The film’s title refers to a nugget of military strategy that Travis Imparts to Gutjuk (now played as a young man by Jacob Junior Nayinggul): “When you’ve got the high ground you control everything”.  It seems however that Johnson and his scriptwriter Chris Anastassiades (who wrote Yolngu Boy) intends us to take this ironically. Certainly on the two occasions we see Travis on high ground the outcome is anything but control. Quite the opposite in fact as the first occasion leads to the mayhemic massacre, the second to Travis’s own demise.

Effective and “entertaining” as High Ground is it owes a palpable debt to Hollywood genre conventions, particularly those of the frontier Western and this tends to limit our identification with the specifics of the story. More significantly the film neglects to develop certain characters. Ryan Corr especially is under-exposed as Pastor Braddock who spends the entire film on the sidelines. There is an implication that his sister, Claire, has had or is having an affair with Travis (understandable given Baker’s leading man good looks) but she also could have received more attention. Too, the relationship between Travis and Gutjuk seems improbably oblique. Is Travis really not aware of Tommy’s true identity?  

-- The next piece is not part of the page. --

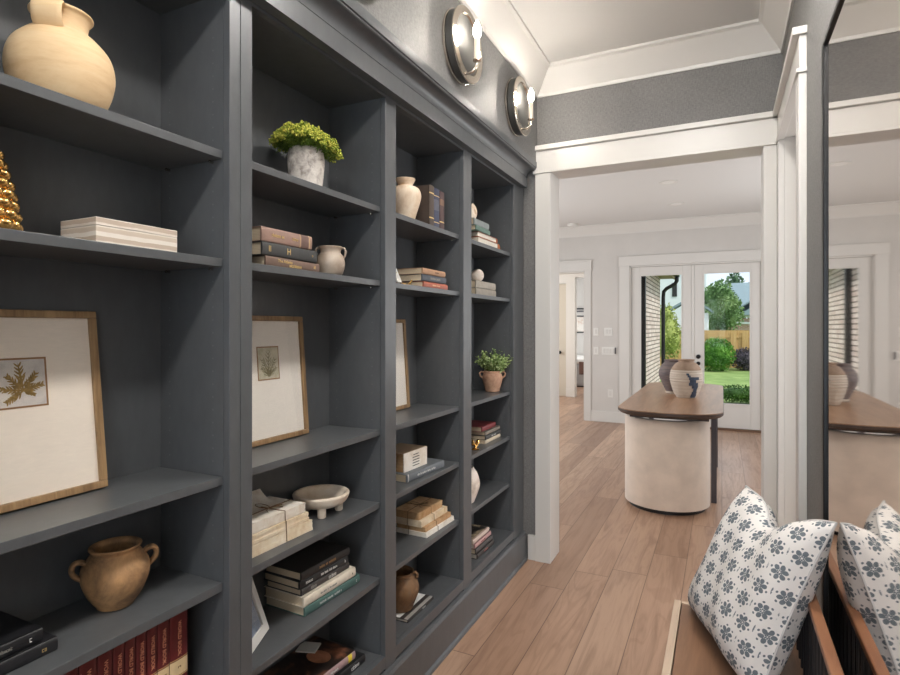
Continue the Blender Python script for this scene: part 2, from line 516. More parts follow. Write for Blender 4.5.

There are parallels here with Jane Campion’s soon-to-be-released Western set at roughly the same time, The Power Of The Dog (2021)  in which a young man extracts his revenge on an older male.  Campion’s film is tonally truer to its darkness, its characters more rounded, their relationships more developed. And while I’m nitpicking, with the exception of Gutjuk no-one seems to have aged over the twelve years that are supposed to have elapsed.

Although dramatically somewhat compromised by its conventionality High Ground is still a finely-crafted film well worthy of your attention.